━━━ Provided information ━━━

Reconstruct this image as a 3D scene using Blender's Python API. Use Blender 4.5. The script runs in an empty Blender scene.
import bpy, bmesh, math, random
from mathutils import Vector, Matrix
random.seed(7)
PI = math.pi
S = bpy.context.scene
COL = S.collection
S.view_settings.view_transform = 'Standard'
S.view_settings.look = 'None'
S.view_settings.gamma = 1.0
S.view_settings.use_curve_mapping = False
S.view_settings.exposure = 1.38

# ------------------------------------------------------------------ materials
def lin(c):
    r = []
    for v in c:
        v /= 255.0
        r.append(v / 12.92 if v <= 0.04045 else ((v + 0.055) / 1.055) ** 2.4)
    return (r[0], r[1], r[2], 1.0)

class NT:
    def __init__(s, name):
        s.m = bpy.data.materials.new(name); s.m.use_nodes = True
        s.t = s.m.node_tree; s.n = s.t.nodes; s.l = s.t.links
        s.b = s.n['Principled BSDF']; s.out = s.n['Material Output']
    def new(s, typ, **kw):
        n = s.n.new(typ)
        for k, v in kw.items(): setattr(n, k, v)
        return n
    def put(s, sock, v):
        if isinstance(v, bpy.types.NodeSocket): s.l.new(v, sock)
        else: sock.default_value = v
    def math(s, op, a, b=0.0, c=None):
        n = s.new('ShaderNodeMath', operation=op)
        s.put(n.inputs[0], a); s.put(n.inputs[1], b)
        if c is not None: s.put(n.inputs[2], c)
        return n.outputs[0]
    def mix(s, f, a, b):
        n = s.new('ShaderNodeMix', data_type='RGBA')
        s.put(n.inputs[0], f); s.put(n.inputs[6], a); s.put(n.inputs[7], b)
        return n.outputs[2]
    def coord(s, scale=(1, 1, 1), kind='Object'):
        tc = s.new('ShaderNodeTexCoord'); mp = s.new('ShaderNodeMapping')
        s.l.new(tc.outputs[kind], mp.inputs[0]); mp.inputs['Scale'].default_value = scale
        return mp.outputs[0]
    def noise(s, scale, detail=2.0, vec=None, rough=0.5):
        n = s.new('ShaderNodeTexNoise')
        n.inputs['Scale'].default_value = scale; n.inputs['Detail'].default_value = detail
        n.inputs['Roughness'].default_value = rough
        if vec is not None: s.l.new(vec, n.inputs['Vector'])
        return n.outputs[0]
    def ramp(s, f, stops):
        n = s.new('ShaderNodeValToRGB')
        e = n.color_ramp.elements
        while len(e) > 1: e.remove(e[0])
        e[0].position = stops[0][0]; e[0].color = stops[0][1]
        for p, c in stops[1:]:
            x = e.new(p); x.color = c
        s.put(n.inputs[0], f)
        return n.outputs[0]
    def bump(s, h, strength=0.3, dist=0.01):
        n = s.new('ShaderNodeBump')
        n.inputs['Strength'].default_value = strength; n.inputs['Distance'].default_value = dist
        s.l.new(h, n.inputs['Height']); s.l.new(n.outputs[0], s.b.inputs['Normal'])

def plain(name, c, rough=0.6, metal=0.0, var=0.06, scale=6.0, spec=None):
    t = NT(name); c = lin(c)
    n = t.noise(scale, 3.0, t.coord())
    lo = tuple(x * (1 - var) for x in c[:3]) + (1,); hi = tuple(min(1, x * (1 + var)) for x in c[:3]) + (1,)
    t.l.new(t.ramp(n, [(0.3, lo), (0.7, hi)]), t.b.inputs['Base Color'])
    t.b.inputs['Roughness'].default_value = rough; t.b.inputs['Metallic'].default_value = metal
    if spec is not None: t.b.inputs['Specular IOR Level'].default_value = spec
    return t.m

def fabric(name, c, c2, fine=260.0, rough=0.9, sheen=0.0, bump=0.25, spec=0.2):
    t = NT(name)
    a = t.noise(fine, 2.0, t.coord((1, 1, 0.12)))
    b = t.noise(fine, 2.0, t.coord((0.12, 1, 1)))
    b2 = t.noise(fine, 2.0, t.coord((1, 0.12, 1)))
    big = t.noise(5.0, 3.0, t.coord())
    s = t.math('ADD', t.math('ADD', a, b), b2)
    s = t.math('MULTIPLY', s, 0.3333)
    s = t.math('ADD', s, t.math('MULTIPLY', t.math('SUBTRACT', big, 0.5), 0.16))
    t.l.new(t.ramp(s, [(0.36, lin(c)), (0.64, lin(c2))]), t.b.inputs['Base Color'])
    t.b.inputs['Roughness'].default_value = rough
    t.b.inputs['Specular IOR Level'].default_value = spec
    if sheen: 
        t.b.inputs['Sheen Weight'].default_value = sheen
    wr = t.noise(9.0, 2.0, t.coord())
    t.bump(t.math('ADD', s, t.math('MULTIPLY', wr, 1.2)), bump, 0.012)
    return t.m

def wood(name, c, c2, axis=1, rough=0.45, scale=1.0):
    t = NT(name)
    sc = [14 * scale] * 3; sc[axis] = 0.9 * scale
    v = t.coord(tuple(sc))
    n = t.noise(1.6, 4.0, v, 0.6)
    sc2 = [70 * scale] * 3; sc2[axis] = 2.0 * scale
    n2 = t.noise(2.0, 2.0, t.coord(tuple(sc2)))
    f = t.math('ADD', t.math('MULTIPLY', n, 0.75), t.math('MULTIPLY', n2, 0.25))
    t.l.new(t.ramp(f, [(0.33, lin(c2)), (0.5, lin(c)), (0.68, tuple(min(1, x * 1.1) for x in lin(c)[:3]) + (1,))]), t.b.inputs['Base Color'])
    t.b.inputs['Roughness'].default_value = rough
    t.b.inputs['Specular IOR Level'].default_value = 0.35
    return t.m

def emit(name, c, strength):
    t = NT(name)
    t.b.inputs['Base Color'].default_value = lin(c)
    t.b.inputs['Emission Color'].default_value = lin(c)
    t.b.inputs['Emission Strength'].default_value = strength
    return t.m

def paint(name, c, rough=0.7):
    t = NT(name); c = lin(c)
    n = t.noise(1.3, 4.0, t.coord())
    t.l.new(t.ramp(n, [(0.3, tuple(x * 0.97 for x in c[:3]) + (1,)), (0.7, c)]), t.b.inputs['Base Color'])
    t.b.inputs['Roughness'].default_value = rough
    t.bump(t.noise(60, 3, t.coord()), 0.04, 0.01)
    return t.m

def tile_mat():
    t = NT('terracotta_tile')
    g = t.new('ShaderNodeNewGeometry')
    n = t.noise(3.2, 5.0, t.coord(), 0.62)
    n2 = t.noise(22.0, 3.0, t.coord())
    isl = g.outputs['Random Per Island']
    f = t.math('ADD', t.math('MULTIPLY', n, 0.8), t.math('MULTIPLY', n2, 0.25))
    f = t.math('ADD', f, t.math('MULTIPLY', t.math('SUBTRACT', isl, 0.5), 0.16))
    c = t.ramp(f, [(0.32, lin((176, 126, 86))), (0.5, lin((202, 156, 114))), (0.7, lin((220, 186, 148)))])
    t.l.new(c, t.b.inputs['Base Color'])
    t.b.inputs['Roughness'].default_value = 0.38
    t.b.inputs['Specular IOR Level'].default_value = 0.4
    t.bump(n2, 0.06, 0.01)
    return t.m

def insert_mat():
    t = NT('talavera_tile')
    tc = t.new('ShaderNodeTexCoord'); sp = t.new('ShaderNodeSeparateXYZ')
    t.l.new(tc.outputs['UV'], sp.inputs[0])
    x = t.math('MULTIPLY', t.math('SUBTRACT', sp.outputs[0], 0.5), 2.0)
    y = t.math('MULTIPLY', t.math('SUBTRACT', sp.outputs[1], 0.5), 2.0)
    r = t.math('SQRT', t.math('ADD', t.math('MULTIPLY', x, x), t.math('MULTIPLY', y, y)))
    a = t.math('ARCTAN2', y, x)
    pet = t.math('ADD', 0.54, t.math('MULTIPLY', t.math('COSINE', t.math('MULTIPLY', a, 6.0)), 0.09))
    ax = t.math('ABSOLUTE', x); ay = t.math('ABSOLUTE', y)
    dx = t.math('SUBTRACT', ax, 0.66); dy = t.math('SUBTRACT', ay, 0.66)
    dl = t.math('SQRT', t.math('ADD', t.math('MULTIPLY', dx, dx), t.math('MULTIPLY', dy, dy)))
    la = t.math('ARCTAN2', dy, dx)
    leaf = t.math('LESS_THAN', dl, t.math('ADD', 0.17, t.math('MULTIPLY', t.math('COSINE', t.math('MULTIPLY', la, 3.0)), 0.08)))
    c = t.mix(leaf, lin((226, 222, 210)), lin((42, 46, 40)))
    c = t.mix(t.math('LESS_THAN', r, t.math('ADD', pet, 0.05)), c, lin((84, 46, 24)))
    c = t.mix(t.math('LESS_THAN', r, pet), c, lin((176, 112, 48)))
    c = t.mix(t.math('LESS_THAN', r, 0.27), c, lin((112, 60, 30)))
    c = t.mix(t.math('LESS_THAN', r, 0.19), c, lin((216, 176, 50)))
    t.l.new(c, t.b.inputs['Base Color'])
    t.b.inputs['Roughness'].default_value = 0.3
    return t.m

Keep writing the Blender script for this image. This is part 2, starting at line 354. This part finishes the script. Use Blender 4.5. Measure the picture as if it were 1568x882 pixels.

━━━

## Problem:
Print from the first line through the line that contains "return (r[0], r[1], r[2], 1.0)", please, including both, and leave out every line outside that stretch.

## Reply:
Reconstruct this image as a 3D scene using Blender's Python API. Use Blender 4.5. The script runs in an empty Blender scene.
import bpy, bmesh, math, random
from mathutils import Vector, Matrix
random.seed(7)
PI = math.pi
S = bpy.context.scene
COL = S.collection
S.view_settings.view_transform = 'Standard'
S.view_settings.look = 'None'
S.view_settings.gamma = 1.0
S.view_settings.use_curve_mapping = False
S.view_settings.exposure = 1.38

# ------------------------------------------------------------------ materials
def lin(c):
    r = []
    for v in c:
        v /= 255.0
        r.append(v / 12.92 if v <= 0.04045 else ((v + 0.055) / 1.055) ** 2.4)
    return (r[0], r[1], r[2], 1.0)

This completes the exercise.